In its Q3FY26 pre-quarterly update, GCPL stated that consolidated revenue (in rupee terms) would be close to double digits, driven by double-digit volume growth in the India business. Also, the India business Ebitda margin is expected to return to normalized levels, which have been in the 24-26% range, helped by favourable input costs, calibrated pricing, and operating leverage. Consolidated Ebitda growth will also be in double digits. Ebitda is short for earnings before interest, taxes, depreciation, and amortization.
These are better than initial estimates by some brokerages. “We believe it (revenue) would have grown by 9.5% year-on-year, better than our earlier estimate of 6.7% on-year," said Nomura Global Markets Research report dated 6 January. Nomura is now pencilling in an Ebitda growth of around 12.8% on-year, above its expectation of a 9.5% on-year rise.

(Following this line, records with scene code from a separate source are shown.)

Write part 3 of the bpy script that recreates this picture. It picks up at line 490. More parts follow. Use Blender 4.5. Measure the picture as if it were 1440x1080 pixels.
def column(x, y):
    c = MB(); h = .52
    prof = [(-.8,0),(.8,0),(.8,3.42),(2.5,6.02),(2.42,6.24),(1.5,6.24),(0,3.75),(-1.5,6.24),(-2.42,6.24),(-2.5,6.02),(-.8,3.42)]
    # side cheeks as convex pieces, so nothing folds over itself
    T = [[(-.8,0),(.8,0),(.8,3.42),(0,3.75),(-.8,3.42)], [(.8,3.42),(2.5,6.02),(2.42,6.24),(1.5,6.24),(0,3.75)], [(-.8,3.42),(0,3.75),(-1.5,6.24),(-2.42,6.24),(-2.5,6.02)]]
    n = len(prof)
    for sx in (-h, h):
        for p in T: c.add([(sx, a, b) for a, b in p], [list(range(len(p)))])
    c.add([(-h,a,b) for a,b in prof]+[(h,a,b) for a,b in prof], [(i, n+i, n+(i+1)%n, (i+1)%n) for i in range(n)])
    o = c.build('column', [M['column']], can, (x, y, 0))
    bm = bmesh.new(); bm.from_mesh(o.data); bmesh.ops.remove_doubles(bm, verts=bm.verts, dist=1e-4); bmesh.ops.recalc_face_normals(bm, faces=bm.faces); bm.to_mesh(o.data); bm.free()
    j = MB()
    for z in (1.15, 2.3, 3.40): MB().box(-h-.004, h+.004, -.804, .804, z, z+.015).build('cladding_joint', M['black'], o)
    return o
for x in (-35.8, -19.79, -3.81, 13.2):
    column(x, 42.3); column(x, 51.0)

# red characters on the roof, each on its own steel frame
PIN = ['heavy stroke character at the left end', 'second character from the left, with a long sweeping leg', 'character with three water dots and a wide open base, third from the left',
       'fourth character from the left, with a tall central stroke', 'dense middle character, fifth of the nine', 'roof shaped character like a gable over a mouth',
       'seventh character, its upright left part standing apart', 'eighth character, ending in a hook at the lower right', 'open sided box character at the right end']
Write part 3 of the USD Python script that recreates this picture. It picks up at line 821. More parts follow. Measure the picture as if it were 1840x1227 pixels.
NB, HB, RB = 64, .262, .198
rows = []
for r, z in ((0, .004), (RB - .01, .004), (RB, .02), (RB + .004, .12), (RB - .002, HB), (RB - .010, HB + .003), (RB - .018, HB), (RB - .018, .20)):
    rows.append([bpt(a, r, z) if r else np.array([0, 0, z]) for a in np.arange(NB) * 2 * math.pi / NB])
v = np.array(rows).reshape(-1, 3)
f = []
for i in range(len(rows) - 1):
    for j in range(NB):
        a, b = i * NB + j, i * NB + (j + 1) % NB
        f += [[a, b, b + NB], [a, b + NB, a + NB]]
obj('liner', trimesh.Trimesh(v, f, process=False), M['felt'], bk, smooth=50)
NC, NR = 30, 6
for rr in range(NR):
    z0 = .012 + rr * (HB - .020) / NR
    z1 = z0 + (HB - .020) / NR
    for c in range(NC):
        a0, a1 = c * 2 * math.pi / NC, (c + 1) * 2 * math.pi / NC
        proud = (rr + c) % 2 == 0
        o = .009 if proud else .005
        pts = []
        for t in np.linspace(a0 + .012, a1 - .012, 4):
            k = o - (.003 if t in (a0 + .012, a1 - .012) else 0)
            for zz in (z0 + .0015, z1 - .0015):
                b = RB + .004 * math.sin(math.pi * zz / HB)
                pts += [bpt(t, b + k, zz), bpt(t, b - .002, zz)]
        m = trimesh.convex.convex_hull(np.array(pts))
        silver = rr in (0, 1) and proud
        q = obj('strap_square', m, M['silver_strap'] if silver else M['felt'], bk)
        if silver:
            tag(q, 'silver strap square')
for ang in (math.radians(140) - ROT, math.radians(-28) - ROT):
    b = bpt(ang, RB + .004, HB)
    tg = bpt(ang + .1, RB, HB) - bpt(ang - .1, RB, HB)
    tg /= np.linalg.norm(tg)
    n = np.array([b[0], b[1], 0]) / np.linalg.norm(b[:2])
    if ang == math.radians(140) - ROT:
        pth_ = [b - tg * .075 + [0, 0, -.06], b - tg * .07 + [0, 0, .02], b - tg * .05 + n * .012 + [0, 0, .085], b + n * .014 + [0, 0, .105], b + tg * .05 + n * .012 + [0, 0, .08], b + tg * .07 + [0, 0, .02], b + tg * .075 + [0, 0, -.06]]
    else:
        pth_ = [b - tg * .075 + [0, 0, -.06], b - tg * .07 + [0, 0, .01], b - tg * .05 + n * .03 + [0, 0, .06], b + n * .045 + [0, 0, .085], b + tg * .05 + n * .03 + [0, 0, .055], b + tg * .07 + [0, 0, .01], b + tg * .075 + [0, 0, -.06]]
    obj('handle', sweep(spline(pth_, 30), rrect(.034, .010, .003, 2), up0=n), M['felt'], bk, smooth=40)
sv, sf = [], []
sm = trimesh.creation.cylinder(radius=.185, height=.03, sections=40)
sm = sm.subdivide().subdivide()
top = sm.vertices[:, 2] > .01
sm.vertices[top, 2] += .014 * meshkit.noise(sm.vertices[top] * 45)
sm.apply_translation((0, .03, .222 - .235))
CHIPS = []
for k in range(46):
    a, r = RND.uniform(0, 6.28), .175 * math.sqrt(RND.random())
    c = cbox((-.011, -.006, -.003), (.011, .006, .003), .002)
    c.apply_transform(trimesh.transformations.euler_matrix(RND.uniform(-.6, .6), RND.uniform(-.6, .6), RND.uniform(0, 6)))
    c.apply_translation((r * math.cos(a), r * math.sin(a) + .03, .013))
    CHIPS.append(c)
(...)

The home-care segment, which accounted for 27% of its FY25 consolidated sales, is at the driver’s seat and is expected to deliver double-digit value growth in Q3FY26. Notably, the pickup has come despite an unfavourable winter, which would typically weigh on household insecticide sales.
An uptick in sight
Personal care (soaps, hair colours, deodrants), contributing 32% of FY25 consolidated sales, is expected to post mid-single-digit growth led by a recovery in soaps after nearly 10 quarters of flat or negative performance. Importantly, ex-soaps volumes had already been growing in double digits, suggesting the underlying India business was healthier than headline numbers implied. This marks a clear improvement from H1FY26, when India volumes grew by just about 4%.
On the flipside, the contribution of international business remains uneven. Overseas operations accounted for about 39% of FY25 sales. Indonesia, which contributes 14%, has shown early signs of stabilization, but it is still expected to see a decline on-year amid pricing pressure, with recovery only from FY27.
According to Nuvama Research, Indonesia business would see sales decline of 3% on-year in Q3FY26 and muted 2% on-year volume growth, but Nuvama believes the worst is behind. In contrast, the GAUM (Godrej Africa, US, and Middle East) business continues to deliver strong double-digit growth on key parameters.
Meanwhile, in the past year, the GCPL stock has been up a mere 8%. If this performance sustains, then GCPL can exit its weak phase and may be on track to deliver high single-digit consolidated revenue growth in FY26, mainly supported by an uptick in domestic volumes. But, at around 44x FY27 price-to-earnings, according to Bloomberg data, valuation already captures a fair degree of optimism.